Problem statement:
What is the number of lines holding the word "Write"? Give that number alone.

-------- Data supplied --------

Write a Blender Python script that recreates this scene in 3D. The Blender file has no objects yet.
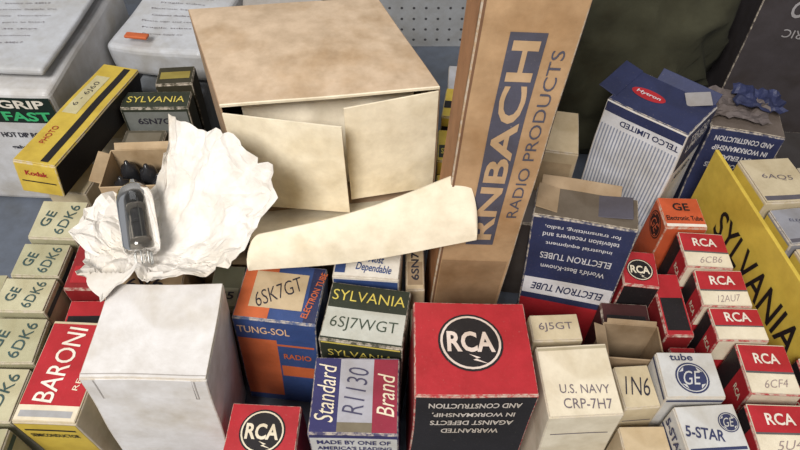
import bpy, math, random
from mathutils import Vector, Matrix, Euler, noise
S=0.01
random.seed(7)
SC=bpy.context.scene
SC.view_settings.view_transform='Standard'
# ------------------------------------------------------------ materials
def lin(c):
    c=c/255.
    return c/12.92 if c<=.04045 else ((c+.055)/1.055)**2.4
_m={}
def mat(r,g,b,rough=.65,kind='paper',wear=0.0):
    k=(r,g,b,rough,kind,wear)
    if k in _m:return _m[k]
    m=bpy.data.materials.new('%s_%d_%d_%d'%(kind,r,g,b));m.use_nodes=True
    nt=m.node_tree;bs=nt.nodes['Principled BSDF'];L=nt.links
    gy=(r*.35+g*.5+b*.15);ds=.09 if kind!='edge' else 0
    r,g,b=[min(255,c*(1-ds)+(gy+4)*ds) for c in (r,g,b)]
    col=(lin(r),lin(g),lin(b),1)
    tc=nt.nodes.new('ShaderNodeTexCoord')
    def ramp(scale,det,ro,a,ca,b_,cb):
        n=nt.nodes.new('ShaderNodeTexNoise');n.inputs['Scale'].default_value=scale;n.inputs['Detail'].default_value=det;n.inputs['Roughness'].default_value=ro
        L.new(tc.outputs['Object'],n.inputs['Vector'])
        rp=nt.nodes.new('ShaderNodeValToRGB');e=rp.color_ramp.elements
        e[0].position=a;e[1].position=b_;e[0].color=(*ca,1);e[1].color=(*cb,1)
        L.new(n.outputs['Fac'],rp.inputs[0]);return rp.outputs[0]
    def mul(x,y,const=None):
        mx=nt.nodes.new('ShaderNodeMix');mx.data_type='RGBA';mx.blend_type='MULTIPLY';mx.inputs[0].default_value=1
        if const:mx.inputs[6].default_value=const
        else:L.new(x,mx.inputs[6])
        L.new(y,mx.inputs[7]);return mx.outputs[2]
    lo=.80 if kind!='board' else .74
    out=mul(None,ramp(60,7,.65,.3,(lo,lo*.97,lo*.92),.68,(1.04,1.04,1.04)),col)
    if kind!='edge':
        s0=(.77,.70,.60) if kind=='board' else (.84,.80,.72)
        out=mul(out,ramp(22,4,.6,.30,s0,.50,(1,1,1)))
    if wear>0:
        f=ramp(650 if kind!='edge' else 260,6,.7,.62 if kind!='edge' else .42,(0,0,0),.80 if kind!='edge' else .58,(wear,)*3)
        m2=nt.nodes.new('ShaderNodeMix');m2.data_type='RGBA'
        L.new(f,m2.inputs[0]);L.new(out,m2.inputs[6]);m2.inputs[7].default_value=(.52,.45,.36,1)
        out=m2.outputs[2]
    L.new(out,bs.inputs['Base Color'])
    bs.inputs['Roughness'].default_value=rough
    bs.inputs['Specular IOR Level'].default_value=.35
    n3=nt.nodes.new('ShaderNodeTexNoise');n3.inputs['Scale'].default_value=500;L.new(tc.outputs['Object'],n3.inputs['Vector'])
    bp=nt.nodes.new('ShaderNodeBump');bp.inputs['Strength'].default_value=.18;bp.inputs['Distance'].default_value=.0004
    L.new(n3.outputs['Fac'],bp.inputs['Height']);L.new(bp.outputs[0],bs.inputs['Normal'])
    m['rgb']=(int(r),int(g),int(b));_m[k]=m;return m
def edge_of(m):
    r,g,b=m['rgb'];return mat(int(r*.8+30),int(g*.8+27),int(b*.8+22),.75,'edge',.8)
def simple(name,col,rough=.5,metal=0,trans=0):
    m=bpy.data.materials.new(name);m.use_nodes=True;b=m.node_tree.nodes['Principled BSDF']
    b.inputs['Base Color'].default_value=(*col,1);b.inputs['Roughness'].default_value=rough;b.inputs['Metallic'].default_value=metal
    b.inputs['Transmission Weight'].default_value=trans
    return m
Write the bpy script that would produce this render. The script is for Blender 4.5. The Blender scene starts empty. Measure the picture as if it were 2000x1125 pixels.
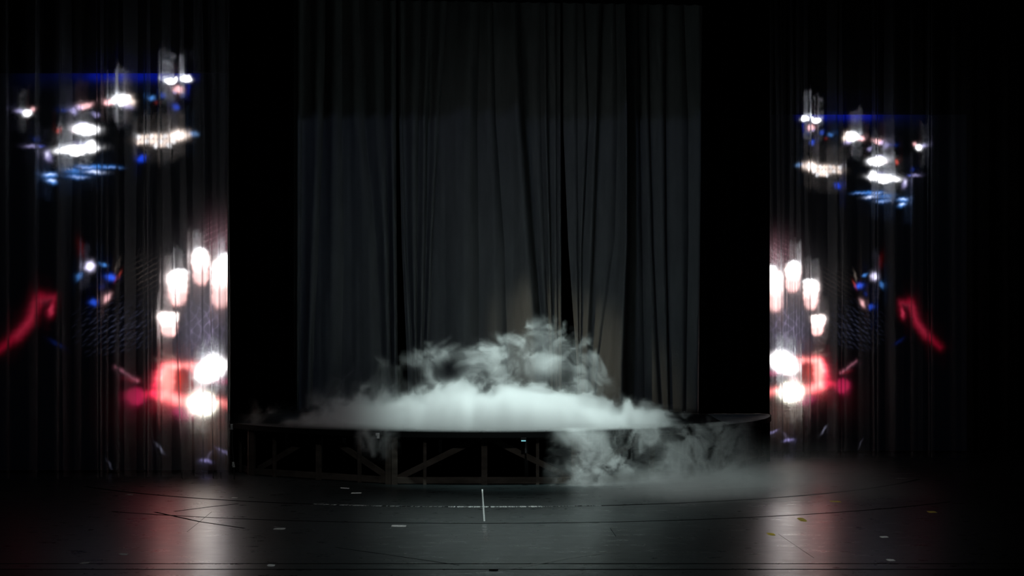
import bpy, math, random
import numpy as np
from mathutils import Vector

random.seed(7)
C = bpy.context.scene.collection
SC = bpy.context.scene
F = 3465.0            # focal length in pixels of the 2000 px wide frame
HZ = 606.0            # row of the eye level
EYE = 3.28            # lens height above the stage floor
def X_(px, D): return (px - 1000.0) * D / F
def Z_(py, D): return EYE - (py - HZ) * D / F
def floor_pt(px, py):
    D = EYE * F / (py - HZ)
    return (X_(px, D), D)

# ------------------------------------------------------------------ camera
cam_d = bpy.data.cameras.new('camera')
cam = bpy.data.objects.new('camera', cam_d)
C.objects.link(cam)
cam_d.sensor_width = 36.0
cam_d.lens = 36.0 * F / 2000.0
cam_d.shift_y = (HZ - 562.5) / 2000.0
cam_d.clip_end = 200
cam.location = (0, 0, EYE)
cam.rotation_euler = (math.pi / 2, 0, 0)
SC.camera = cam

# ------------------------------------------------------------------ world, exposure
w = bpy.data.worlds.new('world'); SC.world = w
w.use_nodes = True
w.node_tree.nodes['Background'].inputs[0].default_value = (0.5, 0.6, 0.7, 1)
w.node_tree.nodes['Background'].inputs[1].default_value = 0.0
SC.view_settings.view_transform = 'Standard'
SC.view_settings.look = 'None'
SC.view_settings.exposure = 0.0
SC.view_settings.gamma = 1.0
SC.view_settings.use_curve_mapping = False
cy = SC.cycles
cy.max_bounces = 6
cy.diffuse_bounces = 2
cy.glossy_bounces = 3
cy.transmission_bounces = 4
cy.transparent_max_bounces = 12
cy.volume_bounces = 2
cy.sample_clamp_indirect = 3.0
cy.caustics_reflective = False
cy.use_adaptive_sampling = True
cy.adaptive_threshold = 0.015

# ------------------------------------------------------------------ stage lamps
def spot(name, loc, target, power, size_deg, blend, color, radius=0.15):
    l = bpy.data.lights.new(name, 'SPOT')
    l.energy = power; l.spot_size = math.radians(size_deg); l.spot_blend = blend
    l.color = color; l.shadow_soft_size = radius
    o = bpy.data.objects.new(name, l); C.objects.link(o)
    o.location = loc
    o.rotation_euler = (Vector(target) - Vector(loc)).to_track_quat('-Z', 'Y').to_euler()
    return o
COOL = (0.80, 1.0, 0.97)
spot('overhead_spotlight', (-0.2, 30.6, 12.0), (0.15, 34.9, 1.2), 11500, 34, 1.0, COOL)
spot('spill_spotlight', (3.6, 27.5, 12.5), (3.5, 33.2, 0.4), 1900, 25, 1.0, COOL)
spot('cool_front_spotlight', (-5.0, 22.0, 18.0), (0.0, 39.5, 3.0), 400, 40, 0.5, (0.50, 0.64, 1.0), 0.4)
spot('neutral_front_spotlight', (-11.0, 17.0, 8.0), (0.5, 39.5, 6.5), 280, 17, 1.0, (0.95, 1.0, 0.98), 0.3)
spot('warm_side_spotlight', (-5.5, 32.5, 8.0), (1.35, 39.5, 2.1), 850, 18, 1.0, (1.0, 0.92, 0.62), 0.2)
spot('floor_wash_spotlight', (1.0, 20.0, 13.0), (0.5, 29.0, 0.0), 3400, 25, 1.0, (0.80, 1.0, 0.98), 0.4)
spot('broad_wash_spotlight', (0.0, 12.0, 14.0), (0.0, 26.2, 0.0), 3600, 44, 0.9, (0.95, 1.0, 0.98), 0.4)

# ------------------------------------------------------------------ helpers
def mat(name, col, rough=0.8, spec=0.3, bump=None, var=None, metal=0.0):
    m = bpy.data.materials.new(name); m.use_nodes = True
    nt = m.node_tree; b = nt.nodes['Principled BSDF']
    b.inputs['Base Color'].default_value = (*col, 1)
    b.inputs['Roughness'].default_value = rough
    b.inputs['Specular IOR Level'].default_value = spec
    b.inputs['Metallic'].default_value = metal
    tc = nt.nodes.new('ShaderNodeTexCoord')
    if var:
        sc, amt = var
        mp = nt.nodes.new('ShaderNodeMapping'); mp.inputs['Scale'].default_value = sc
        nt.links.new(tc.outputs['Object'], mp.inputs[0])
        n = nt.nodes.new('ShaderNodeTexNoise'); n.inputs['Scale'].default_value = 1.0
        n.inputs['Detail'].default_value = 6
        nt.links.new(mp.outputs[0], n.inputs[0])
        r = nt.nodes.new('ShaderNodeMapRange')
        r.inputs[1].default_value = 0.3; r.inputs[2].default_value = 0.7
        r.inputs[3].default_value = 1 - amt; r.inputs[4].default_value = 1 + amt
        nt.links.new(n.outputs[0], r.inputs[0])
        mx = nt.nodes.new('ShaderNodeVectorMath'); mx.operation = 'SCALE'
        mx.inputs[0].default_value = col
        nt.links.new(r.outputs[0], mx.inputs['Scale'])
        nt.links.new(mx.outputs[0], b.inputs['Base Color'])
    if bump:
        sc, st, dist = bump
        mp = nt.nodes.new('ShaderNodeMapping'); mp.inputs['Scale'].default_value = sc
        nt.links.new(tc.outputs['Object'], mp.inputs[0])
        n = nt.nodes.new('ShaderNodeTexNoise'); n.inputs['Scale'].default_value = 1.0
        n.inputs['Detail'].default_value = 5
        nt.links.new(mp.outputs[0], n.inputs[0])
        bp = nt.nodes.new('ShaderNodeBump'); bp.inputs['Strength'].default_value = st
        bp.inputs['Distance'].default_value = dist
        nt.links.new(n.outputs[0], bp.inputs['Height'])
        nt.links.new(bp.outputs[0], b.inputs['Normal'])
    return m

def mesh_obj(name, verts, faces, m, parent=None, smooth=False):
    me = bpy.data.meshes.new(name)
    me.from_pydata([tuple(v) for v in verts], [], faces)
    me.materials.append(m)
    if smooth:
        me.polygons.foreach_set('use_smooth', [True] * len(me.polygons))
    me.update()
    o = bpy.data.objects.new(name, me); C.objects.link(o)
    if parent: o.parent = parent
    return o

def grid_mesh(P):
    """P: array (ny, nx, 3) -> verts, faces"""
    ny, nx = P.shape[:2]
    idx = np.arange(nx * ny).reshape(ny, nx)
    f = np.stack([idx[:-1, :-1], idx[:-1, 1:], idx[1:, 1:], idx[1:, :-1]], -1).reshape(-1, 4)
    return P.reshape(-1, 3), f

def np_mesh(name, V, Fq, m, parent=None, smooth=True):
    me = bpy.data.meshes.new(name)
    me.vertices.add(len(V)); me.vertices.foreach_set('co', V.astype(np.float32).ravel())
    me.loops.add(Fq.size); me.loops.foreach_set('vertex_index', Fq.astype(np.int32).ravel())
    me.polygons.add(len(Fq))
    me.polygons.foreach_set('loop_start', np.arange(0, Fq.size, 4, dtype=np.int32))
    me.polygons.foreach_set('loop_total', np.full(len(Fq), 4, dtype=np.int32))
    me.update(calc_edges=True)
    me.polygons.foreach_set('use_smooth', np.full(len(Fq), smooth))
    me.materials.append(m)
    o = bpy.data.objects.new(name, me); C.objects.link(o)
    if parent: o.parent = parent
    return o

class MB:
    def __init__(s): s.v = []; s.f = []
    def box(s, x0, x1, y0, y1, z0, z1):
        n = len(s.v)
        s.v += [(x, y, z) for z in (z0, z1) for y in (y0, y1) for x in (x0, x1)]
        s.f += [tuple(n + i for i in q) for q in
                ((0, 2, 3, 1), (4, 5, 7, 6), (0, 1, 5, 4), (2, 6, 7, 3), (0, 4, 6, 2), (1, 3, 7, 5))]
        return s
    def bar(s, a, b, w, t, up=(0, 0, 1)):
        """rectangular bar from a to b; w across in the up plane, t the other way"""
        a = Vector(a); b = Vector(b); d = (b - a).normalized()
        side = d.cross(Vector(up))
        if side.length < 1e-4: side = Vector((1, 0, 0))
        side.normalize(); u = side.cross(d).normalized()
        n = len(s.v)
        for p in (a, b):
            for i, j in ((-1, -1), (1, -1), (1, 1), (-1, 1)):
                s.v.append(tuple(p + side * (i * t / 2) + u * (j * w / 2)))
        s.f += [tuple(n + i for i in q) for q in
                ((0, 1, 2, 3), (7, 6, 5, 4), (0, 4, 5, 1), (1, 5, 6, 2), (2, 6, 7, 3), (3, 7, 4, 0))]
        return s
    def tube(s, pts, r, k=8):
        pts = [Vector(p) for p in pts]; n = len(s.v)
        for i, p in enumerate(pts):
            d = (pts[min(i + 1, len(pts) - 1)] - pts[max(i - 1, 0)]).normalized()
            a = d.cross(Vector((0.3, 1, 0.1))).normalized(); b = d.cross(a)
            for q in range(k):
                an = 2 * math.pi * q / k
                s.v.append(tuple(p + a * math.cos(an) * r + b * math.sin(an) * r))
        for i in range(len(pts) - 1):
            for q in range(k):
                s.f.append((n + i * k + q, n + i * k + (q + 1) % k, n + (i + 1) * k + (q + 1) % k, n + (i + 1) * k + q))
        s.f.append(tuple(n + q for q in range(k))[::-1])
        s.f.append(tuple(n + (len(pts) - 1) * k + q for q in range(k)))
        return s
    def build(s, name, m, parent=None, smooth=False):
        return mesh_obj(name, s.v, s.f, m, parent, smooth)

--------

Answer below:
2